- The Washington Times - Friday, May 10, 2013

The impish lexicographer Ambrose Bierce defined a lawyer as someone “skilled in the circumvention of the law.” By that reckoning, the lawyers at the National Labor Relations Board (NLRB) are among the most experienced lawyers in town.

Last week was to be the deadline for businesses to begin posting pro-union posters in the workplace. The NLRB had ordered this done, but the U.S. Court of Appeals for the District of Columbia Circuit intervened, determining the board had no legal authority to do so. The judges rejected the argument that businesses promote “unfair labor practices” simply by refusing to promote a cause with which they strongly disagree.

Judge A. Raymond Randolph pointed out that “freedom of speech includes both the right to speak freely and the right to refrain from speaking at all.” The ruling corrects a clear-cut violation of the First Amendment.

The Court of Appeals reiterated the concern it had raised in January over the fundamental problem that the board itself is not validly constituted. The case, Canning v. National Labor Relations Board, concluded that President Obama violated the Constitution when he appointed board members while the Senate was in session without the advice and consent of the Senate.

Of course, anyone trying to circumvent the Constitution won’t be troubled by ignoring the ruling of the second-highest court in the land.

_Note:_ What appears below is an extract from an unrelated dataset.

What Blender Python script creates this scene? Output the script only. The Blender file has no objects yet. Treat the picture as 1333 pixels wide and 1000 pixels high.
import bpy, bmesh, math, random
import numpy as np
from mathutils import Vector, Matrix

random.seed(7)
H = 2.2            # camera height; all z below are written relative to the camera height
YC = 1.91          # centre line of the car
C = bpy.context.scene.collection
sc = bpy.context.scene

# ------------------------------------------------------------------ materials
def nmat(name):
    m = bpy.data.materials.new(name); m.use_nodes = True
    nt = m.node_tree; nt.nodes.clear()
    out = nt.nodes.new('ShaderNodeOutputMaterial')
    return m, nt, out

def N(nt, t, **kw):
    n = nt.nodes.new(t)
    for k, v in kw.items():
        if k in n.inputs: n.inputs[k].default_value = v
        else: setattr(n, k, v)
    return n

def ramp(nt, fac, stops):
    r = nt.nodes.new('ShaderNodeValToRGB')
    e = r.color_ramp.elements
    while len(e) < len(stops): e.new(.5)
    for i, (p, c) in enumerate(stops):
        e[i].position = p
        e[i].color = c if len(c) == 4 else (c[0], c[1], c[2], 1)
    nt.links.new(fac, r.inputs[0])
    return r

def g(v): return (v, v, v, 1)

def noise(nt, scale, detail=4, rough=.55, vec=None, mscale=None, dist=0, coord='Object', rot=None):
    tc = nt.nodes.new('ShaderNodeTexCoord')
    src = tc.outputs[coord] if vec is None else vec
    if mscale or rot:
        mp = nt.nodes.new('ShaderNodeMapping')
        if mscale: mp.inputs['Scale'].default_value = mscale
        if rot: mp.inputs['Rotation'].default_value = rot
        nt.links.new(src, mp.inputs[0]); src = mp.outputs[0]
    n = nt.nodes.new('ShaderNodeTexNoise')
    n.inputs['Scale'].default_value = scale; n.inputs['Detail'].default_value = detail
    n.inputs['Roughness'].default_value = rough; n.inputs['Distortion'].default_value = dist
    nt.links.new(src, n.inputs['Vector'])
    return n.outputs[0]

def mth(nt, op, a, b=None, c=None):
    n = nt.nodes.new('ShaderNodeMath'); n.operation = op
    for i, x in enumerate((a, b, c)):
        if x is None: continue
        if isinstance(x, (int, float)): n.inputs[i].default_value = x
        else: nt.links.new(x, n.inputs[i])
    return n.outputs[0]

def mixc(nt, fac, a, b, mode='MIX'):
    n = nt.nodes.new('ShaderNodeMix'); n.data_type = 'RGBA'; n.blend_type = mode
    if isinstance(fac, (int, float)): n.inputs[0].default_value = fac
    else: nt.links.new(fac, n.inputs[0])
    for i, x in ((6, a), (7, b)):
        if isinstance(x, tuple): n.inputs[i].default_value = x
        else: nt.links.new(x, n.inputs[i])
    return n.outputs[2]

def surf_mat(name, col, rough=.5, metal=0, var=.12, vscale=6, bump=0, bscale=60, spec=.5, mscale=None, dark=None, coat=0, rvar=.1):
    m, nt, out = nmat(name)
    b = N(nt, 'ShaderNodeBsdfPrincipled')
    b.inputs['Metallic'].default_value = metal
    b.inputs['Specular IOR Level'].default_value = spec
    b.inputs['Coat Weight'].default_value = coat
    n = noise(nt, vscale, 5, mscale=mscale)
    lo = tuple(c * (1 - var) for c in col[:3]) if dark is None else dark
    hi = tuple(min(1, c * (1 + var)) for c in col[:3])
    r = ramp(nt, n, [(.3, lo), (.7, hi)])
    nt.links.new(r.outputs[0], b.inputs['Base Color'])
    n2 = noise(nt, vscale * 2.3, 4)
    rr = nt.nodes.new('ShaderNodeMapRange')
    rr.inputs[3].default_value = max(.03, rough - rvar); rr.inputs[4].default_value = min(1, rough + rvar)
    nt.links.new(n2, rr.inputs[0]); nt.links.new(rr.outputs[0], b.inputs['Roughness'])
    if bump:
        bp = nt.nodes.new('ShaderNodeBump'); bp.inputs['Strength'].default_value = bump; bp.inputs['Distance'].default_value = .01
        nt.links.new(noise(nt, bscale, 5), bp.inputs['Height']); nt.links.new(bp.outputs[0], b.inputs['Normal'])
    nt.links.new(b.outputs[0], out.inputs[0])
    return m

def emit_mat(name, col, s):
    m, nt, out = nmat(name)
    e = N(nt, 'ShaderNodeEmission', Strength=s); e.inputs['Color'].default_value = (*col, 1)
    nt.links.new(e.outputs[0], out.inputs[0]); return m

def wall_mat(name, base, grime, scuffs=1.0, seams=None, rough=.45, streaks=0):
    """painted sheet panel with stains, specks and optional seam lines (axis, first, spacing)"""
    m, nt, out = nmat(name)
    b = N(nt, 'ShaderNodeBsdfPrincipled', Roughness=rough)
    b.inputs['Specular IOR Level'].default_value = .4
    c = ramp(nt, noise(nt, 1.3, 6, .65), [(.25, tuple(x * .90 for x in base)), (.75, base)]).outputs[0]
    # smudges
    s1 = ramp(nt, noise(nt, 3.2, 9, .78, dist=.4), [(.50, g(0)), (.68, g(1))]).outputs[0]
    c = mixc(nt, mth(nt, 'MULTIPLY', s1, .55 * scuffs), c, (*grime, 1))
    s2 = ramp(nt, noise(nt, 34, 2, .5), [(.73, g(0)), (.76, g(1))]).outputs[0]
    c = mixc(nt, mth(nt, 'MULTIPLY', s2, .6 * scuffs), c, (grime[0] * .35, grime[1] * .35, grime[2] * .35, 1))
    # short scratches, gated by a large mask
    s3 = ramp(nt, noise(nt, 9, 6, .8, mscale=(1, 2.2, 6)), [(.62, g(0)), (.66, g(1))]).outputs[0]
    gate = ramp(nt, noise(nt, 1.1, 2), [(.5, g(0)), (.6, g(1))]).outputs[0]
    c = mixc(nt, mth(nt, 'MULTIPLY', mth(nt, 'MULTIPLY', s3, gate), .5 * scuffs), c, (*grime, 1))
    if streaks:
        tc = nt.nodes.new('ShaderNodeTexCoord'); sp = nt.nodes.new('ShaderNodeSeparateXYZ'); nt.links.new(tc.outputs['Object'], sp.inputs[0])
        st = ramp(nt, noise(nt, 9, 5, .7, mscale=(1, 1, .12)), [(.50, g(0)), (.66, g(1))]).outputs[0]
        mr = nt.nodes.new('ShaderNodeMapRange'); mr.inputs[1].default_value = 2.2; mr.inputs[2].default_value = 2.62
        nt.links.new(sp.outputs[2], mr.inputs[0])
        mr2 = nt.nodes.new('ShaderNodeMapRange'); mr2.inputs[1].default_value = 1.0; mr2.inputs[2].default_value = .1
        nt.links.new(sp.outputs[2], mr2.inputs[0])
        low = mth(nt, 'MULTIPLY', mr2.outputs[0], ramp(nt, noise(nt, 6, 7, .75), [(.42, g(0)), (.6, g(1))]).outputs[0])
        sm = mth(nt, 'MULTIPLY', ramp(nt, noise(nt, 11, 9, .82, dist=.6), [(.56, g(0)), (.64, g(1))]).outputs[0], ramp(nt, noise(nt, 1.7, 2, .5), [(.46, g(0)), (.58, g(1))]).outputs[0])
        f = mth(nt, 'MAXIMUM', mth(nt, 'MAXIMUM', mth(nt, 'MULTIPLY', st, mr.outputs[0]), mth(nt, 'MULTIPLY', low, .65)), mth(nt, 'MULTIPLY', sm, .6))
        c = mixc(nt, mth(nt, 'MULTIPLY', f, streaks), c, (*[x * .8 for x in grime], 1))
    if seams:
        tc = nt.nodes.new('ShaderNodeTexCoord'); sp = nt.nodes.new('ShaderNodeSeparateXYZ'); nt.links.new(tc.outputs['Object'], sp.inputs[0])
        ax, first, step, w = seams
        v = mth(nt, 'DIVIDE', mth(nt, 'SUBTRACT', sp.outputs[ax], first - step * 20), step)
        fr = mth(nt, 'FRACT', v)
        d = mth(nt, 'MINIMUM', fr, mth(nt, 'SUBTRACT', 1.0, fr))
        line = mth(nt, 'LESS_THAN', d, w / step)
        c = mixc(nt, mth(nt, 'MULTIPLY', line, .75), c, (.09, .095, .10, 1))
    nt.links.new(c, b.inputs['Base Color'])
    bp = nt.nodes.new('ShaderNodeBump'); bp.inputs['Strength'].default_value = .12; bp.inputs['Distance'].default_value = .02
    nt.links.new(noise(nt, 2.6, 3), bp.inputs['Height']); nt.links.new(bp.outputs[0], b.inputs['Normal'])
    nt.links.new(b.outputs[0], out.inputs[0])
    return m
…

Board Chairman Mark Gaston Pearce has been proceeding as if the ruling had never been made. “We keep our eye on the prize,” the chairman recently said, and he promoted a rule requiring employers to turn over private employee information including home addresses, emails and phone numbers to union organizers. The board has tried to punish companies for opening production facilities in right-to-work states. The board is now trying to cut in half the required time between the union filing for an election and the actual election. The change would set up an “ambush election” preventing employers from fully making their case. This would serve the interest of union bosses, not the employees and not the public.

Mark Mix, president of the National Right to Work Committee, hit it on the head when he said, “The Obama NLRB is determined to make union-organizing campaigns as one-sided as possible and to stifle the rights of employees who may oppose bringing a union into their workplace.”

The courts have done an effective job of telling the NLRB to stop what it’s trying to do to skew the process. If the NLRB won’t follow the law, Congress could consider citing an unfair labor practice, abolish the agency, and save taxpayers $300 million a year. The National Labor Relations Board is a New Deal relic that has outlived its purpose.